Einer der Polizisten schilderte die Verhaftung einer jungen Frau: er habe sie gesehen, wie sie wenige Meter von ihm entfernt einen Container abgefackelt habe – in Minirock und Stöckelschuhen! Sie sei abgehauen, er habe sie verfolgt, sie jedoch nicht erreichen können wegen seiner schweren Dienststiefel. Die Festnahme erfolgte dann 20 Meter von „Tatort“ entfernt, weil die Betreffende sich in einem Hauseingang in Sicherheit gebracht hatte. Eine bemerkenswerte Aussage, die beim Gericht Zweifel hätte provozieren müssen. Dass dies nicht der Fall war, zeigt den Willen, unbedingt zu einem Urteil kommen zu wollen.

„Letztendlich war es egal“, sagte der Rechtsanwalt Iñaki Carro in seinem Fazit, „in den Augen der Ertzaintza waren alle schuldig, die überhaupt nach Rekalde gekommen waren“. Im Übrigen hatte sich der Richter geweigert, während der Verhandlung Videos anzuschauen, die die Verteidigung bereit gestellt hatte – in vorherigen Verfahren waren solche Medien zugelassen worden. „Auf diesen Videos ist genau zu sehen, dass die Angeklagten nicht zu den 20 bis 25 Personen gehörten, die an jenem Tag Container angezündet hatten“.

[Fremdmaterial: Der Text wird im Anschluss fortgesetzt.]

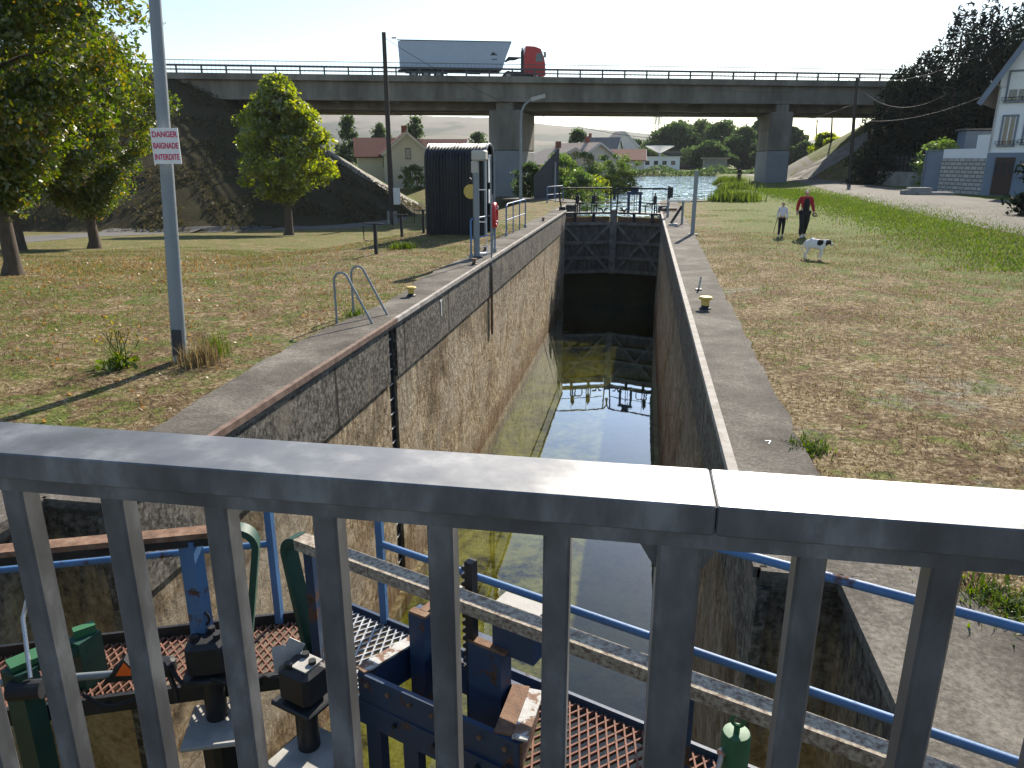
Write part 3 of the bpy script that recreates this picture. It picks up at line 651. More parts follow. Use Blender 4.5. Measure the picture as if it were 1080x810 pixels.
def swan(tb, t_far, z, down, sgn=1):
    """horizontal run that curls down at the mitre end"""
    pts = [(t_far, z), (tb+.10, z)]
    for k in range(1, 9):
        a = k/8*R(102); pts.append((tb+.10-.10*math.sin(a), z-.10+.10*math.cos(a)))
    lx, lz = pts[-1]; pts.append((lx+.13, down)); return pts
def guard(F, t, ts, tend, t_start):
    b = MB('blue')
    for z in (1.02,): b.tube([F(t_start, 0, z), F(tend, 0, z)], .021, 10)
    b.build('top_bar', t, smooth=True)
    b = MB('blue'); b.tube([F(t_start, 0, .45), F(tend, 0, .45)], .021, 10); b.build('middle_bar', t, smooth=True)
    for q in ts: b = MB('blue'); b.bar(F(q, 0, -.1), F(q, 0, 1.03), .042, .042, (1, 0, 0)); b.build('guard_post', t)
# right leaf
g = thing('lock_gate_leaf', 'right near lock gate leaf with blue guard rail, mesh walkway and speckled flat hand rail', 'lock gate', LR(1.5, .3, -.1), 0, 'lower lock gate leaves')
b = MB('bluedark')
b.bar(LR(-.28, -.01, -.14), LR(3.2, -.01, -.14), .02, .13); b.build('upstream_beam', g)
b = MB('bluedark'); b.bar(LR(-.28, .60, -.16), LR(3.2, .60, -.16), .03, .15)
for q in (-.27, .35, 1.2, 2.1, 3.1): b.bar(LR(q, 0, -.15), LR(q, .59, -.15), .03, .06)
b.build('downstream_beam', g)
grating('greymesh', LR, -.25, .30, .02, .585, -.105).build('grating', g)
grating('rustmesh', LR, 1.16, 3.15, .02, .585, -.105).build('grating', g)
guard(LR, g, (st(LR, 0, .1, 404), st(LR, 0, .3, 688), 3.75), 3.8, st(LR, 0, .1, 404)-.0)
hz, hs = .68, .50
tb = st(LR, hs, hz, 303)
flat_rail(LR, swan(tb, 3.4, hz, -.14)[:2], hs, .095, .03, ['lichen']).build('hand_rail', g)
b = MB('lichen'); b.bar(LR(3.4, hs+.04, hz-.03), LR(tb+.1, hs+.04, hz-.03), .012, .035); b.build('hand_rail_flange', g)
flat_rail(LR, swan(tb, 3.4, hz, -.14)[1:], hs, .095, .035, ['green']).build('curled_end', g, smooth=True)
q = st(LR, hs, .3, 331); b = MB('bluedark'); b.bar(LR(q, hs, -.12), LR(q, hs, hz-.03), .05, .05, (1, 0, 0)); b.build('rail_post', g)
q = st(LR, hs, .3, 720); b = MB('bluedark'); b.bar(LR(q, hs, -.12), LR(q, hs, hz-.03), .05, .05, (1, 0, 0)); b.build('rail_post', g)
b = MB('bluedark'); b.bar(LR(3.1, .3, -1.9), LR(3.1, .3, -.1), .2, .25, (1, 0, 0)); b.build('heel_post', g)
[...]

Die Haftstrafe von 18 Monaten müsste keine/r anzutreten, sollte sie denn rechtskräftig werden, weil keine der verurteilten Personen Vorstrafen hatte und Strafen nur ab 2 Jahren abgesessen werden müssen. Dazu kommt jedoch die Verurteilung zu einem Schadensersatz von 84.000 Euros für Schäden an Containern. Auch darauf ging der Anwalt in einem Interview ein. Erstens gab es überhaupt keine Zivilklage von Seiten der geschädigten Firma (ein Sub-Unternehmen der Stadtverwaltung Bilbo), also auch keine Grundlage für die Einbeziehung des Sachverhalts in das Urteil. Zweitens fehlte die Beweisführung völlig. Und drittens kam die Summe von 84.000 Euro dadurch zustande, dass im besagten Subunternehmen ein inoffizieller Bericht angefertigt worden war, der Schäden an Containern feststellte, ohne sich auf konkrete Daten zu beziehen. Darin wird also noch nicht einmal klar festgestellt, ob die Schäden an den Containern überhaupt an jenem Tag verursacht wurden. Drei Gründe für das Gericht, die Container-Geschichte zu vergessen. Eigentlich. „Während des Prozesses war von der Reinigungs-Firma niemand anwesend, um zu dem inoffiziellen Schadens-Bericht Stellung zu nehmen“, sagte der Anwalt. Auch wurde an keiner Stelle bewiesen, dass es gerade diese 19 Personen waren, die für den Schaden verantwortlich seien.